Cerca de Bodrum, en Didyma, el Templo de Apolo nos indica la importancia que la religión tenía en aquellos tiempos. En este yacimiento -que en su época también contaba con un pequeño puerto-, descubrimos la residencia de un dios al cuidado de numerosos sacerdotes, únicos residentes en el lugar y, cómo no… Por el principal reclamo y razón económica de la existencia de tan majestuoso lugar: el Oráculo, que competía con el no menos famoso de Delphos. No es posible ni recomendable abandonar la zona sin visitar este lugar.

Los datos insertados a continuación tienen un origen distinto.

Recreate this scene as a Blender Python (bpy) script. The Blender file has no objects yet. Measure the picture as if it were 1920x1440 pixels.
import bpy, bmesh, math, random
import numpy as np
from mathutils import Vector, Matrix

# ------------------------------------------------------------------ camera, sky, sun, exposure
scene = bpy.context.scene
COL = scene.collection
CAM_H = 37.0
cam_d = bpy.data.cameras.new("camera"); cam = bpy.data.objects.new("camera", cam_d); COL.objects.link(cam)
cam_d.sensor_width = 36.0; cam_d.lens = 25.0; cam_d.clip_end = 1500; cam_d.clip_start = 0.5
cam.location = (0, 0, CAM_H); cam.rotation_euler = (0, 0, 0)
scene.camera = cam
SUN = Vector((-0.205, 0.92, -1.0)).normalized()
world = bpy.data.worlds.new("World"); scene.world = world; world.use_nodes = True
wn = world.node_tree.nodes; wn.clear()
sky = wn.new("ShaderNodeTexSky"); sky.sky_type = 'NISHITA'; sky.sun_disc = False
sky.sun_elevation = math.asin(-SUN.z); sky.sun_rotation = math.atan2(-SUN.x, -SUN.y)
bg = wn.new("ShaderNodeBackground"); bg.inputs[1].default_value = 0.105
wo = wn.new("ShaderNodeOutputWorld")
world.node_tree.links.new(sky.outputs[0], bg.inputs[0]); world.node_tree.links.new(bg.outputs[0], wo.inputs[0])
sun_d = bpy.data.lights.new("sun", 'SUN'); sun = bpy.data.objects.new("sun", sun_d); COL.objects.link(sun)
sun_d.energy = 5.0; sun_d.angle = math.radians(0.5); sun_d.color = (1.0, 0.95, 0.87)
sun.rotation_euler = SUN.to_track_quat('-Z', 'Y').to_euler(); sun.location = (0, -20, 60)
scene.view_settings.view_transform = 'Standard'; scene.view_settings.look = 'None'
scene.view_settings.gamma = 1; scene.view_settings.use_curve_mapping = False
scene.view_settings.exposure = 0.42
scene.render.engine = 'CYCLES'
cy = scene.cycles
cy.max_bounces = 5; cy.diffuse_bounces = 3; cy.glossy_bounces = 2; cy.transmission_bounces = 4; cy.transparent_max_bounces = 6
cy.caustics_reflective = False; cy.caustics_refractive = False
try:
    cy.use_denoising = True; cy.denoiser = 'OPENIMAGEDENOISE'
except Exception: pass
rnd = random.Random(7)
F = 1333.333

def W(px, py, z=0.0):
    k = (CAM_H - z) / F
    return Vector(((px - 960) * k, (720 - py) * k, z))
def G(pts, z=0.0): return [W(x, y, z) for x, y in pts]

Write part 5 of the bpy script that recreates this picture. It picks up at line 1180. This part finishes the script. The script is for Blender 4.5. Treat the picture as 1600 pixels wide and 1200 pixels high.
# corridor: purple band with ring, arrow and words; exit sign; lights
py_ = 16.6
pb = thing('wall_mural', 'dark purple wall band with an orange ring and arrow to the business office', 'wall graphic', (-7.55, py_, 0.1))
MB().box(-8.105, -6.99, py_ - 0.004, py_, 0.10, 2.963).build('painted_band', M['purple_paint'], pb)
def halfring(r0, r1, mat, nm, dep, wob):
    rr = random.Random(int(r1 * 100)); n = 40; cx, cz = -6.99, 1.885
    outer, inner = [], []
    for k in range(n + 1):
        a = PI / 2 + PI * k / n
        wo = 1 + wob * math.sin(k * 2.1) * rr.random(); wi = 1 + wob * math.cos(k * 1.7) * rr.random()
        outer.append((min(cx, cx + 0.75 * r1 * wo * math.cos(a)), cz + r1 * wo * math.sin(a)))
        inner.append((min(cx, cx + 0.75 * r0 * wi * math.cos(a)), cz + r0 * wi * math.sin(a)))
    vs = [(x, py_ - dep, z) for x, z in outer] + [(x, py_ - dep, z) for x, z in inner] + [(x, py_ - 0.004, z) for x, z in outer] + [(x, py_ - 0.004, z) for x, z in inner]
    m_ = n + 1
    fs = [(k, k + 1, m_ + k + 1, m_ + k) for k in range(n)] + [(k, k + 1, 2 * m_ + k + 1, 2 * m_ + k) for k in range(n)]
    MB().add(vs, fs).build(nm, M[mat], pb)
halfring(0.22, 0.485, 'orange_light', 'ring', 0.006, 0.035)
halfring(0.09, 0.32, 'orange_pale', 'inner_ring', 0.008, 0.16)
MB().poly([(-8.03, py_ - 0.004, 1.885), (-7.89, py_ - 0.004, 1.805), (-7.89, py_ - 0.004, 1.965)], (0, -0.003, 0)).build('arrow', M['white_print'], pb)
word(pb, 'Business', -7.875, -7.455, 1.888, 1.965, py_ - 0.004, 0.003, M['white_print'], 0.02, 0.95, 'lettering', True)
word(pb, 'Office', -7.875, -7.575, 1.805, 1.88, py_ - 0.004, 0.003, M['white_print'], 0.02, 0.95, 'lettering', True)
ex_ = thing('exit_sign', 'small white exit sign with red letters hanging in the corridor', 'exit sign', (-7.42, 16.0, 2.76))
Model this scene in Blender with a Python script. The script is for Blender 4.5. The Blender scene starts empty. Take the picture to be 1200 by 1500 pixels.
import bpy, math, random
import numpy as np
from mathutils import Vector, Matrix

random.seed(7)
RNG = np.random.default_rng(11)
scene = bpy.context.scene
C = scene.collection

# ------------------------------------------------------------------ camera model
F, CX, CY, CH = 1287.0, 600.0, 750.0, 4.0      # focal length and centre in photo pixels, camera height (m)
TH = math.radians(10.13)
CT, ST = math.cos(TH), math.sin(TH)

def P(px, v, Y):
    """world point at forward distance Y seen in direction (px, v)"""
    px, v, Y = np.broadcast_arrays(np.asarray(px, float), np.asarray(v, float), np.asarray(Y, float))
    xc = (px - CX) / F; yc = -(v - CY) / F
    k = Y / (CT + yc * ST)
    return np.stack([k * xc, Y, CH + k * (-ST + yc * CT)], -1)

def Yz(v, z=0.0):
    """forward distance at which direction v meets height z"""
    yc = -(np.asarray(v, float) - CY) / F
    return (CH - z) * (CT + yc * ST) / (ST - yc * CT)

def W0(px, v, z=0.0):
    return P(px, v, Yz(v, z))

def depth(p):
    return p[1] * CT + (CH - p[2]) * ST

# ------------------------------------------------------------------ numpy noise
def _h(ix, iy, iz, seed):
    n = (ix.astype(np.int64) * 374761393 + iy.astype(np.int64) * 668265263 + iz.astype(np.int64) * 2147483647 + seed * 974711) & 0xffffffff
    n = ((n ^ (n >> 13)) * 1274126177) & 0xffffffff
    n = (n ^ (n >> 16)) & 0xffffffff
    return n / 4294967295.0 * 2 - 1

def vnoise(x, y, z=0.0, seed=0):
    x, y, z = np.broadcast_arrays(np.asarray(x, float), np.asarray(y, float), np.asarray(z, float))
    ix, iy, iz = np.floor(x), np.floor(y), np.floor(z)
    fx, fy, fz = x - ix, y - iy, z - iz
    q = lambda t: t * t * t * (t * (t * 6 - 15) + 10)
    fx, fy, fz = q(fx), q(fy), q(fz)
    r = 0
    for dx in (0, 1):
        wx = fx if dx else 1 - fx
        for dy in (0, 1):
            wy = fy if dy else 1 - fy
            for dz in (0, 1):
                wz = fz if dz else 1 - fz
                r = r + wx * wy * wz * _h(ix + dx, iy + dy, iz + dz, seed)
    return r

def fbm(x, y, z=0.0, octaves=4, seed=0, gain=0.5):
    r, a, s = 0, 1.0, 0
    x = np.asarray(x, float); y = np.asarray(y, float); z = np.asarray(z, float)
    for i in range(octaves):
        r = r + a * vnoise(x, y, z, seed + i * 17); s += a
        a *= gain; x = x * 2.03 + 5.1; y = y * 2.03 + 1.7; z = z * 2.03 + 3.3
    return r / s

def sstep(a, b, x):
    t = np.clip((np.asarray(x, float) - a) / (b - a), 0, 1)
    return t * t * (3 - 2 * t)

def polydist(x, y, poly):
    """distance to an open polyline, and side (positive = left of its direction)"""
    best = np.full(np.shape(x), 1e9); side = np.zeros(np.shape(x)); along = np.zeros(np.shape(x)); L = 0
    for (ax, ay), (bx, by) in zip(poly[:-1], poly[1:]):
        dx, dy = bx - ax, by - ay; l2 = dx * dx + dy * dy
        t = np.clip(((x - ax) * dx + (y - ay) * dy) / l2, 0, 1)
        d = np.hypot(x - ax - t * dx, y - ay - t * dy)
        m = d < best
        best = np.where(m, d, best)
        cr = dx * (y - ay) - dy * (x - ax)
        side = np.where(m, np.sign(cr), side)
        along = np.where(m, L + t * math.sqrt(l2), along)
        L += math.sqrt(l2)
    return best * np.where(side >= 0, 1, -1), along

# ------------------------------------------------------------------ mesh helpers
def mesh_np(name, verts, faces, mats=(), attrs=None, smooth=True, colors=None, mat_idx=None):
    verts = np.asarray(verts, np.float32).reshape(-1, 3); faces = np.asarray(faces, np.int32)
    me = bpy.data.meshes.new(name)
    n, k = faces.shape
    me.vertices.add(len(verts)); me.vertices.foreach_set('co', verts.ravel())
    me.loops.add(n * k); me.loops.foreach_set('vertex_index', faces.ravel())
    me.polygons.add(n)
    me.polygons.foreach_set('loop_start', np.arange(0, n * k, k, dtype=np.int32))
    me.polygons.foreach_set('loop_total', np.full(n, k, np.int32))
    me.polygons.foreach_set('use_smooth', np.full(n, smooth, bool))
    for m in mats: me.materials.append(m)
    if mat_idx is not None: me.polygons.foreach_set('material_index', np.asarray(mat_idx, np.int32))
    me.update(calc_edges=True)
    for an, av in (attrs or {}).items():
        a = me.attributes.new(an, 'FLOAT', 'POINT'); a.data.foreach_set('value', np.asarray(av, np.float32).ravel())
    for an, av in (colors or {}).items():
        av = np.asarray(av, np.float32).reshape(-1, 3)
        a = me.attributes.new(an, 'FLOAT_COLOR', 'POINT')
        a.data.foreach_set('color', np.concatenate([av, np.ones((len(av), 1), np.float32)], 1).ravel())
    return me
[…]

En él se guarda una de los relieves más impactantes de cuantos podemos disfrutar en Turquía, la Cabeza de Medusa que, con sus cabellos de serpientes, afirmaban que podía fulminar con su mirada. Hoy en día Medusa ya no asusta a nadie, ni siquiera el Oráculo sería tomado en serio. Pero la visión de los restos de uno de los edificios más impresionantes del mundo sí que deja a los visitantes sin palabras. La magnífica construcción mide cien metros de largo por cincuenta de ancho y llegó a estar flanqueado por 120 columnas de dimensiones colosales. Sus gigantescas columnas dan la bienvenida e invitan a perder la razón imaginando las dimensiones que debía tener la estructura en su pleno apogeo y el estado de trance en que debían quedar, ante su visión, los peregrinos que llegaban hasta el cercano embarcadero.                                                                             

Cuando llegué a Pamukkale puede decirse que me sentía abrumado por la historia, e inquieto al pensar que la tierra que había estado pisando los últimos días y el mar que había navegado eran la cuna de la civilización occidental. Tal vez por eso no disfruté demasiado del paseo por las calizas piscinas que han situado a Pamukkale en el mapa. La masiva presencia de turistas holgazaneando en ellas me pareció aterradora. Cumplí con el ritual de sumergirme unos minutos en las aguas curativas y rápidamente salí hacia las cercanas colinas, lejos del ruido del presente, buscando en lo más alto del teatro griego la paz que echaba de menos. El sol declinaba, demorándose perezosamente en el amplio paisaje que se perdía hacia Anatolia y en vano esperé la voz de un actor iniciando el primer acto de una obra de teatro que, seguramente, se perdió en el tiempo.